January 10th - Ghetto Reality

Ghetto Reality - Nancy Dupree, 1969

I think every elementary and middle school auditorium I've ever been in has had the same aged, half-tuned upright piano shoved catty-corner to the stage. The bright, almost-toy-like sound of an energetically-played upright is forever linked in my mind to countless school music classes, plays, recitals, presentations, etc., and it's extremely great to hear it on Ghetto Reality. Because this album is a school recital - it's literally a recording of Rochester school children, accompanied on the piano by their teacher.

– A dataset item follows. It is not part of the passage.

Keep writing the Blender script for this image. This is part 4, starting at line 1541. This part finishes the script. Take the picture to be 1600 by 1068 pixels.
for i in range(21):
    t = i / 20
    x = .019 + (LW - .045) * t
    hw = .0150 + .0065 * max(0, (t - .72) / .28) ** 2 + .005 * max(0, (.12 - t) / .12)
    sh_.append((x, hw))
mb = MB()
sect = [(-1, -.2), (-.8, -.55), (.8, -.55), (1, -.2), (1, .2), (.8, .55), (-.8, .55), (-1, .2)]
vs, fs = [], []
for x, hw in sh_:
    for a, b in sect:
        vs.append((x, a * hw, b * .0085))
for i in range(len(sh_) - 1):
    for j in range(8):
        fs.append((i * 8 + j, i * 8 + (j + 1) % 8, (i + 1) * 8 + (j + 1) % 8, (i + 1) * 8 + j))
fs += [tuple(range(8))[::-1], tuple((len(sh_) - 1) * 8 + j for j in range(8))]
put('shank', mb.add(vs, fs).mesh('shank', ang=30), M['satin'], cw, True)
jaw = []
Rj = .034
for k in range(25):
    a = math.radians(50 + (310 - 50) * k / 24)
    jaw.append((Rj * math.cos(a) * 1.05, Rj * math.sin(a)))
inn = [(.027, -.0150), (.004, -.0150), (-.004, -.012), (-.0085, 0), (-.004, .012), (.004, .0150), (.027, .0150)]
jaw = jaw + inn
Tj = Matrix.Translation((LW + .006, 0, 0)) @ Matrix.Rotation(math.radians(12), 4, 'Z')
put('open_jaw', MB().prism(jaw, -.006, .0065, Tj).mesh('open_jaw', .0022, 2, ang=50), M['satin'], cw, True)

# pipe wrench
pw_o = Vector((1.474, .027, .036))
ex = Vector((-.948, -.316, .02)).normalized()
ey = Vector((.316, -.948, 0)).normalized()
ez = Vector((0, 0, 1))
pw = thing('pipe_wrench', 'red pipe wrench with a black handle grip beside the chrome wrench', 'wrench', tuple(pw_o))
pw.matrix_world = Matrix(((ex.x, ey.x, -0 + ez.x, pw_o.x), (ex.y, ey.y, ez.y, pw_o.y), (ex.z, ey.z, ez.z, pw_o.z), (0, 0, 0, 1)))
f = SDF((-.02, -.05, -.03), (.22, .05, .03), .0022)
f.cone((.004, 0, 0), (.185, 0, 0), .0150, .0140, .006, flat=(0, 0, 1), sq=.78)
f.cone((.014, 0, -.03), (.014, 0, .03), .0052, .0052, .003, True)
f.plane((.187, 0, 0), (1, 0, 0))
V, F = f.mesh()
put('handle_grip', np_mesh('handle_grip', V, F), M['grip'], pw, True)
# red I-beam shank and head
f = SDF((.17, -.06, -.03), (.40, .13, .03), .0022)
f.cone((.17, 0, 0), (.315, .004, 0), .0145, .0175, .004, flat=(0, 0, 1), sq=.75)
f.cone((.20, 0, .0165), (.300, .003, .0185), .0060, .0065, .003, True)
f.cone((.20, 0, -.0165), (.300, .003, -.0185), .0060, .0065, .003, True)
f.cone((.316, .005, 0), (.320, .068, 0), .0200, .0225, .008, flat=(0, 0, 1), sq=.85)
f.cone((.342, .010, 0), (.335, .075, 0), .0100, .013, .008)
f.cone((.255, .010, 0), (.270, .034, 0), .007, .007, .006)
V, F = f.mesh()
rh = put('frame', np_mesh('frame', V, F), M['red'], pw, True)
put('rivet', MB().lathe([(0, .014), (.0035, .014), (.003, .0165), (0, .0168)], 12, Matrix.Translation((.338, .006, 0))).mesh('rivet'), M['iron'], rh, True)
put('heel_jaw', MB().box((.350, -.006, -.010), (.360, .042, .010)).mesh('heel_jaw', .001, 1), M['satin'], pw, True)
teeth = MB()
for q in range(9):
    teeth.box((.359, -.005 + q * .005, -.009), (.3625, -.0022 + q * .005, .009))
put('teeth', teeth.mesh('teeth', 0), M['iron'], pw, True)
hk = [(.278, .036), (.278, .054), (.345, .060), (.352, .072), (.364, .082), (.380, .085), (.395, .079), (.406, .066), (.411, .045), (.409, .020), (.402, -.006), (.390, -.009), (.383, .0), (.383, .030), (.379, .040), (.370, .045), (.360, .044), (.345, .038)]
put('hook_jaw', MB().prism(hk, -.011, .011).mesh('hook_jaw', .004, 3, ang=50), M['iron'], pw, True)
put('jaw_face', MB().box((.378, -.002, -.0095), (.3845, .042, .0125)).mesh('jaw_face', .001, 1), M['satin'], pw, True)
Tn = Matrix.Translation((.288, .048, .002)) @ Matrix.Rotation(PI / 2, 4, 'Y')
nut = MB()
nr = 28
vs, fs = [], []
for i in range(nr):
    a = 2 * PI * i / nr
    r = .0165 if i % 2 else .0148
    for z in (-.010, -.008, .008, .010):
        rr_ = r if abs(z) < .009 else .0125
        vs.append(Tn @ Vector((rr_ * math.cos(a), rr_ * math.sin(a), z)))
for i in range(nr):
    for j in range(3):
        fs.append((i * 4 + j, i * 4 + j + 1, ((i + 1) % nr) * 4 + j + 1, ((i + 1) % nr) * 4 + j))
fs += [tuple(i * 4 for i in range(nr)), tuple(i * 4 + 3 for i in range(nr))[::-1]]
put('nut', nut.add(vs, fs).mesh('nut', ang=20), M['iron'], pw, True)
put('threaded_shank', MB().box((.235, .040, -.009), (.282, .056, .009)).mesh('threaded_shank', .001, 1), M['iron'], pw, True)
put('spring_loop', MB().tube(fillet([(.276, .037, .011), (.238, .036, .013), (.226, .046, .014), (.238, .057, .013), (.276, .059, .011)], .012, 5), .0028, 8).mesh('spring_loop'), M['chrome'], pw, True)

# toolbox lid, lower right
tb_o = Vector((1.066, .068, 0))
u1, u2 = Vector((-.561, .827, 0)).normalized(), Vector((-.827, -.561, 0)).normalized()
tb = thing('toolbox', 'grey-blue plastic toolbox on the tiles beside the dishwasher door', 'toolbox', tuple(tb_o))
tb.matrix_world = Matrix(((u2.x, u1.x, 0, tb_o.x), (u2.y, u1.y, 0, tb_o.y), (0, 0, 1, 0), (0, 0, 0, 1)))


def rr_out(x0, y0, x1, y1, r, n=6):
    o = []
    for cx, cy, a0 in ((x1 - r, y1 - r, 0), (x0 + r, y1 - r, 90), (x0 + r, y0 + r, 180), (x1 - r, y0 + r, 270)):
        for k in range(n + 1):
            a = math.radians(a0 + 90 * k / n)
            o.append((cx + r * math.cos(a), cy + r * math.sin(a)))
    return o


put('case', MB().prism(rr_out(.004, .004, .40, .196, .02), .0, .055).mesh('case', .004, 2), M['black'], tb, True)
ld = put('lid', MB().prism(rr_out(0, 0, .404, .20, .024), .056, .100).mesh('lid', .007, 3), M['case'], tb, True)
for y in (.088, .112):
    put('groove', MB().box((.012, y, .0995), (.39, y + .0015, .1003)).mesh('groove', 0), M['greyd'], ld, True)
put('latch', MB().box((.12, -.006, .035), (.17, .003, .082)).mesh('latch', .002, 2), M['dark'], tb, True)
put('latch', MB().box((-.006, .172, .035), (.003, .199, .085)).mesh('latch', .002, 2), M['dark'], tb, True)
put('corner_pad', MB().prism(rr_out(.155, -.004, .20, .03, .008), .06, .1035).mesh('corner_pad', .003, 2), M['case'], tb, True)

This wouldn't be of interest to anyone other than the proud parents, however, if the kids were just singing a normal school repertoire. But every song on this album was actually written by the kids and their music teacher, Nancy Dupree, to reflect their lives as schoolchildren in Rochester, New York, in the late '60s. There are songs about James Brown, about the assassination of Dr. Martin Luther King Jr., about black Jesus, about wishing for a home without rats for Christmas. Even their version of Jingle Bells has a line about getting hit by a snowball on the way to school.

Their voices are wavery and off-key and perfect in exactly the way that kid's voices are; they're also extremely cool. I am legitimately amazed that Call Baby Jesus has not become a hip Christmas cover, James Brown is fantastic and Docta King is a beautiful hymn. It's definitely a sight better than any school recital I was ever in.